An: Hier sollte immer nur ein Name eingetragen werden. Bei mehreren Personen müssen diese sich zunächst untereinander abstimmen, wer sich um die E-Mail kümmert. Das verzögert die Antwort.
CC „Carbon Copy“ (Durchschlag): Wer muss oder sollte vom Mail-Inhalt in Kenntnis gesetzt werden? Hier ist Fingerspitzengefühl gefragt, was die Anzahl der Personen betrifft und ob bestimmte Vorgesetzte dazugehören oder nicht. Manche Lehrkräfte setzen gerne alle denkbaren Personen ein. Wenn auf diese Weise Schulleitung, Sekretariat, Hausmeister, Kollegen und Fachbereichsleitung per Verteiler erfahren, dass ein Klavier gestimmt werden muss, ist die Gefahr groß, dass durch zahlreiche Antworten und Weiterleitungen der einfache Vorgang, einen Klavierstimmer zu beauftragen, plötzlich zu einem unüberschaubaren Wust aus Mail-Korrespondenz wird.
BCC „Blind Carbon Copy“ (Blindkopie): Die anderen Adressaten sehen nicht, wer über dieses Feld eine Kopie der E-Mail erhält. Das ist nicht im Sinne einer offenen Kommunikation. Manchmal ist deshalb die dienstliche Nutzung dieses Feldes (um zum Beispiel einen Vorgesetzten heimlich an einer Mail-Korrespondenz teilhaben zu lassen) sogar ausdrücklich verboten. Aber es gibt eine wichtige Ausnahme, nämlich Werbe-Mails oder Newsletter. Wer einen Konzerthinweis an alle seine Schüler senden will, muss die Mail-Adressen der Eltern in das Feld BCC eintragen. Denn nur damit ist gewährleistet, dass kein Adressat die anderen Mail-Adressen sehen kann (Datenschutz).

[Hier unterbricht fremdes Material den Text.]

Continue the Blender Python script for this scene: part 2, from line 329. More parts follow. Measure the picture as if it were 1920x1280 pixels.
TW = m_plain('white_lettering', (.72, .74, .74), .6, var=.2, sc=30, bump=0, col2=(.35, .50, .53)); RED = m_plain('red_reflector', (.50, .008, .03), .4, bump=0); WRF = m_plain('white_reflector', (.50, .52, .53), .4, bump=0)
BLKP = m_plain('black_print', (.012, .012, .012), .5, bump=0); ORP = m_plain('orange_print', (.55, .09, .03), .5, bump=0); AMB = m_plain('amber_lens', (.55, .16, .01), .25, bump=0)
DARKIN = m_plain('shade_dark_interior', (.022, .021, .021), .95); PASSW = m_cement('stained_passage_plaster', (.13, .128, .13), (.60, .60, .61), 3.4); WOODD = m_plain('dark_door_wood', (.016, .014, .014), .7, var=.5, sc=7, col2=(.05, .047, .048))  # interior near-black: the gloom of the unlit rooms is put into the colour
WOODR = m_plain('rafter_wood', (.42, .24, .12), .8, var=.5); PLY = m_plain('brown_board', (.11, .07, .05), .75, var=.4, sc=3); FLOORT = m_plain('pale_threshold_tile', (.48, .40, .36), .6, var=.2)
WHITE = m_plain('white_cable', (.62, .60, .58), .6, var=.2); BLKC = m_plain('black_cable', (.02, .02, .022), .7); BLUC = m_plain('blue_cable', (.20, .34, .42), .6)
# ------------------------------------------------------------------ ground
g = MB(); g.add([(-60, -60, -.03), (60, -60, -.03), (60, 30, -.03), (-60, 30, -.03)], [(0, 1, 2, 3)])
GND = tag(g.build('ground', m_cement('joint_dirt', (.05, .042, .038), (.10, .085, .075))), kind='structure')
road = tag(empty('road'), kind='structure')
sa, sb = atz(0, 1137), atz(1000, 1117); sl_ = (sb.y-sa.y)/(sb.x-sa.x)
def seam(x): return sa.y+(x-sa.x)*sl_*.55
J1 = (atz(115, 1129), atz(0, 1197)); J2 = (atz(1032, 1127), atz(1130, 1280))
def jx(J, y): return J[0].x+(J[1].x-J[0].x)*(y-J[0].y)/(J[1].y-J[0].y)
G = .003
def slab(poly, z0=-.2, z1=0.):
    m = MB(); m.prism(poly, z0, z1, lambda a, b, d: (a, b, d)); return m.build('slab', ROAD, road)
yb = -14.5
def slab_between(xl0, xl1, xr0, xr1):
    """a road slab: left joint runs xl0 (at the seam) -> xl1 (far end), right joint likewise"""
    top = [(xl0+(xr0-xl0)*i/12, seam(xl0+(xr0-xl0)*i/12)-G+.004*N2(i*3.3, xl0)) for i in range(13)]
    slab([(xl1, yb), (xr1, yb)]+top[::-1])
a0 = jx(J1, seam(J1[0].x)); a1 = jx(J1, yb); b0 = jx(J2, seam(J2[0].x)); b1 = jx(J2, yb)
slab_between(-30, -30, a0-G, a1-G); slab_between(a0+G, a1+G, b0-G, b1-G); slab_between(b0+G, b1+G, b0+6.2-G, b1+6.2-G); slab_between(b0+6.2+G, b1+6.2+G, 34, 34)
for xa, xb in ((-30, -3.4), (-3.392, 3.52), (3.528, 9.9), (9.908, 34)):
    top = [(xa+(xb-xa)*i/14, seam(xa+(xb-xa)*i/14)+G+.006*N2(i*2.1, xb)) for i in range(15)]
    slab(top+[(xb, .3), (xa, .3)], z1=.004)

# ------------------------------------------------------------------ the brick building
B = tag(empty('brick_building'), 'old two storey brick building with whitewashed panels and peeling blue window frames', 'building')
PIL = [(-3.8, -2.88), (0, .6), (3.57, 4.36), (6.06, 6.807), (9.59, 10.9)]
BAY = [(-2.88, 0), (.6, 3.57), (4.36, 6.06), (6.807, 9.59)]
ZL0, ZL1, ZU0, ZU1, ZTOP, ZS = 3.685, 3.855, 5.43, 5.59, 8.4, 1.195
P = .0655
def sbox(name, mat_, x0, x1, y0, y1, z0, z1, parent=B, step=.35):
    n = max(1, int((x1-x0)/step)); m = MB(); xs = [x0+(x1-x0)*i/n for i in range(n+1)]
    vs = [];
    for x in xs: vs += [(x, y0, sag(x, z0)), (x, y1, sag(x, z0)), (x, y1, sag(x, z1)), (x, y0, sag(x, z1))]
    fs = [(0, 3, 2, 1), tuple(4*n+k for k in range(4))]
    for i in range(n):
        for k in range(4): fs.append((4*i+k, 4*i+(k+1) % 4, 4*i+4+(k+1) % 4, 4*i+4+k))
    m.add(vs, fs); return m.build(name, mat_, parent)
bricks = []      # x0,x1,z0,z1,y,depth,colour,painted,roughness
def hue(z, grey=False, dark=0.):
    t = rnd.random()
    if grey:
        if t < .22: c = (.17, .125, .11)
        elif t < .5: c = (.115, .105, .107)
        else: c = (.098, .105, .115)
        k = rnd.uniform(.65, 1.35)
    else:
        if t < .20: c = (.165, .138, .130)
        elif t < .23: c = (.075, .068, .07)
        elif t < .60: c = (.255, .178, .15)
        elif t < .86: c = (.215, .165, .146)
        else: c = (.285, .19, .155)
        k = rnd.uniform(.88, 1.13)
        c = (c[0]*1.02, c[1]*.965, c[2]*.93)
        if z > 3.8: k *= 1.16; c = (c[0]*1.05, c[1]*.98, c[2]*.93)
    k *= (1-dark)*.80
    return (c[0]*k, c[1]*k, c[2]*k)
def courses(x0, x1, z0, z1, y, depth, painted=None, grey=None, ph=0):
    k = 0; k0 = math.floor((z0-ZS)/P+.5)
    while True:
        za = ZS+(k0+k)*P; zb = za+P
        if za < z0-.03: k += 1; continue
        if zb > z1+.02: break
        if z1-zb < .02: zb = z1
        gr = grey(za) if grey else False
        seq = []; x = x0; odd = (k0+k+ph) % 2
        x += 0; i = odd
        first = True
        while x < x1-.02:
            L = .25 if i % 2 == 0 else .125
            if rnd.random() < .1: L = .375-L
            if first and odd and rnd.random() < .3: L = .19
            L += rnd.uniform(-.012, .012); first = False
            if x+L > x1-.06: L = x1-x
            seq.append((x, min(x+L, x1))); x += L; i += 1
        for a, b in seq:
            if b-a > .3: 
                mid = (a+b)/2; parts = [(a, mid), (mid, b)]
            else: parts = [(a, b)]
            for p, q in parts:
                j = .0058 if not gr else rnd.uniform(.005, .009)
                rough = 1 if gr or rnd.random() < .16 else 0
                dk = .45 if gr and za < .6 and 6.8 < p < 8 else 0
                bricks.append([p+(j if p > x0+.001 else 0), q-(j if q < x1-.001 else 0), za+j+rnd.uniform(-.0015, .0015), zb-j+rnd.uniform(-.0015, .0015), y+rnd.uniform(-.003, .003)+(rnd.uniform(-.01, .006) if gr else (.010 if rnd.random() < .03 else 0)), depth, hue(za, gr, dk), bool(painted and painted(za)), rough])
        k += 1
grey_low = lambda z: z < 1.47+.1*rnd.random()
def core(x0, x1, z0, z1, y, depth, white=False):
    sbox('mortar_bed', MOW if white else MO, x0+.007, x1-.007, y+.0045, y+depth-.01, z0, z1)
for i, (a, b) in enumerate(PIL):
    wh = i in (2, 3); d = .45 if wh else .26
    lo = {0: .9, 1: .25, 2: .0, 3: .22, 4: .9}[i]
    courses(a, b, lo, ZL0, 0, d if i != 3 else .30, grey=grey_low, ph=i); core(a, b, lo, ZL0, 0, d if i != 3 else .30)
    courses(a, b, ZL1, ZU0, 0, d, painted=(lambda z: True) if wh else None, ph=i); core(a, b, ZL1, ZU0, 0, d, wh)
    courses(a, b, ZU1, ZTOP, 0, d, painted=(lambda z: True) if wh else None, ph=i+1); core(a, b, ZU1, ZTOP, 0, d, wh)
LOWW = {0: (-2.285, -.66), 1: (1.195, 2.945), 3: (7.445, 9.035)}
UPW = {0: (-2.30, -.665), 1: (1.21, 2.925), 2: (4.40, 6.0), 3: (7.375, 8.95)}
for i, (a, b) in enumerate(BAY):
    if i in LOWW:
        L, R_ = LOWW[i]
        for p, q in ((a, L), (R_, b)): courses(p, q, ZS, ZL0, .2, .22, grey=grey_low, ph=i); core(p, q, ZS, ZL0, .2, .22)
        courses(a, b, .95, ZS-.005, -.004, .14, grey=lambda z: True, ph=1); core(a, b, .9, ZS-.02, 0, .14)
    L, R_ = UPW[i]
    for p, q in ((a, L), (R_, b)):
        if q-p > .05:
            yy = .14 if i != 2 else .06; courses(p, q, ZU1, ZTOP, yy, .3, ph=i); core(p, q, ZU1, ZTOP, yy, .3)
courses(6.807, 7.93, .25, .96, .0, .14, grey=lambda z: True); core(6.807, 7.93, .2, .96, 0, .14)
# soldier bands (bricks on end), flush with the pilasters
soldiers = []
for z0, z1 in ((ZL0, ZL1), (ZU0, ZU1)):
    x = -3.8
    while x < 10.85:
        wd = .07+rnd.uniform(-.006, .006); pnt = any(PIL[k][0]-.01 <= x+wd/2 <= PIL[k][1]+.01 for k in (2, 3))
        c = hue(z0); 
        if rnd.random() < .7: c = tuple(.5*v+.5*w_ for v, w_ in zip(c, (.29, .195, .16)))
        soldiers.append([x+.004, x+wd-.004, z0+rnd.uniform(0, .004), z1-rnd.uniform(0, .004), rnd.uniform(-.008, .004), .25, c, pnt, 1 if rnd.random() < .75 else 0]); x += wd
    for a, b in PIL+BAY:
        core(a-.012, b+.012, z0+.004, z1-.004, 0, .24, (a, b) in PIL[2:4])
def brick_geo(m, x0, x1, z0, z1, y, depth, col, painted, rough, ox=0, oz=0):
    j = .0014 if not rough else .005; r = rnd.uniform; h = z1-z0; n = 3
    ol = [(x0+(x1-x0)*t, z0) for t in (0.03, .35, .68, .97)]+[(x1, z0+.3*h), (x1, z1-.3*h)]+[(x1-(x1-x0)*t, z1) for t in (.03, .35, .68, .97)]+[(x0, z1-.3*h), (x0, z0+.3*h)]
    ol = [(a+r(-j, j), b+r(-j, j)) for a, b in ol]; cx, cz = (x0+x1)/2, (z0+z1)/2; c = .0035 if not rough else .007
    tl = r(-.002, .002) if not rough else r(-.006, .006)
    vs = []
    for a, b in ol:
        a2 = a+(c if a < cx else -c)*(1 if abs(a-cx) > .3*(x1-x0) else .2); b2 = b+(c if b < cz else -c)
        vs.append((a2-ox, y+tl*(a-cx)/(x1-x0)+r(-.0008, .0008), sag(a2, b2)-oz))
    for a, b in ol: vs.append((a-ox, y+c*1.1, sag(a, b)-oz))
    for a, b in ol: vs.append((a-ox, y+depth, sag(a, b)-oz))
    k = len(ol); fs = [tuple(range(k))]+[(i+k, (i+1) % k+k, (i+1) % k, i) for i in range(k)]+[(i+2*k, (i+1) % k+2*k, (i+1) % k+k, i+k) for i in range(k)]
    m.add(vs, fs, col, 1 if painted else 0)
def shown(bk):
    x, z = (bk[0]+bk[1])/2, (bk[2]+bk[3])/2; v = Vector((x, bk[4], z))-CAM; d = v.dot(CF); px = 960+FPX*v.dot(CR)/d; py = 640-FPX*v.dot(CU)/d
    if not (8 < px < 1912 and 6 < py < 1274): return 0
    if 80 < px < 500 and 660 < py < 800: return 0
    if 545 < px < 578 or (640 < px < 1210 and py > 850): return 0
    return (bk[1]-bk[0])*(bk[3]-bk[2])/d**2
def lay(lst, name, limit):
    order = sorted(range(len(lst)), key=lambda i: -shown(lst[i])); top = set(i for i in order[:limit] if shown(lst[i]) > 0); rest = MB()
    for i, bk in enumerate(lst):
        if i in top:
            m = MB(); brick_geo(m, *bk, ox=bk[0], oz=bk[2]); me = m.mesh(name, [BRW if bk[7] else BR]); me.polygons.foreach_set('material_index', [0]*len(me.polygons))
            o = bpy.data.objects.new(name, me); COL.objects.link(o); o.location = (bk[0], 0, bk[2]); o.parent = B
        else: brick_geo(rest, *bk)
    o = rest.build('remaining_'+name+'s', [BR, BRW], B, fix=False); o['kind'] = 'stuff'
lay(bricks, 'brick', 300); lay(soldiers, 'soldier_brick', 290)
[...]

1 vgl. auch Burkhardt Krems: Verwaltungsmanagementlehre, www.olev.de/d/dienstweg.pdf (Stand: 9.10.2015).
2 nicht zu verwechseln mit dem sogenannten „kleinen Dienstweg“, also dem bewussten Umgehen von Hierarchien. Auch das ist gängige Praxis, aber nur dann zu empfehlen, wenn man eine Verwaltung schon lange kennt und einschätzen kann, ob die Abkürzung zu Problemen führen könnte.